77: PJ Harvey – Rid of Me

PJ Harvey was still messing with the blues on her sophomore album Rid of Me, but her songs had taken on more of a raw, personal tinge. Key tracks “50 Ft. Queenie,” “Rub Til It Bleeds” and the previous album’s belated title track “Dry” look fearlessly into the darkest corners of romantic relationships, and producer Steve Albini makes it all razor-sharp.

76: The Police – Synchronicity

By their fifth and final album, The Police had largely dropped their trademark reggae grooves, but by now their sound was so distinctive it was even recognizable on a ghostly textured piece like “Tea in the Sahara.” Side two is Sting’s post-breakup outpouring, while the band’s creative eccentricity is all over Side One. It also marked the first (and probably the only) use of the phrase “humiliating kick in the crotch” in a hit single.

75: Love – Forever Changes

Love’s 1967 classic really stands apart from the rest of the psychedelic masterpieces. There are no studio effects, no freeform jams, and barely any electric guitars. The psychedelic influence came entirely from the mind of Arthur Lee, whose lyrics were always otherworldly and never fully possible to pin down, and whose melodies were completely unforgettable. ‘You Set The Scene’ still ranks as one of rock’s great existential statements.
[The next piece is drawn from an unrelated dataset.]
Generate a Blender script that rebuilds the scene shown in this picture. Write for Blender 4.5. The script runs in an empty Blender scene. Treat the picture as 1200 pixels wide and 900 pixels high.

74: Thin Lizzy – Jailbreak

Thin Lizzy had so much going for them that it still boggles the mind that they were essentially a one-hit-wonder in the US. But the UK knew all about Phil Lynott’s resonant street poetry and the band’s distinctive harmony guitars. “The Boys Are Back in Town” and “Cowboy Song” are the epics on this, their greatest album, but the Irish rock group’s secret weapon was always its musical roots, put to memorable use in “Emerald.”

73: R.E.M. – Murmur

They’d have many peaks over the years but R.E.M.’s long-playing debut really defined their sound, embracing unfashionable things (in 1983) like subtlety, Southern-ness, and jangly Rickenbackers. They already had a flair for hauntingly lovely tunes (see the acoustic “Perfect Circle”) and “Radio Free Europe” became a rallying call for the 80s musical underground. And for all that was said about his enunciation, the poetic imagery in Michael Stipe’s lyrics was immediately apparent.

72: Megadeth – Rust in Peace

Dave Mustaine and his crew had been raising hell for nearly a decade by this time, but Rust in Peace marked the debut of Megadeth’s classic lineup with guitarist Marty Friedman. It was also where Mustaine refined his vision, with equal parts personal dread, dark political forecasts, and just a bit of superhero fantasy. With its tricky structure and underlying fury, “Holy Wars…The Punishment Due,” is one of thrash’s pinnacles.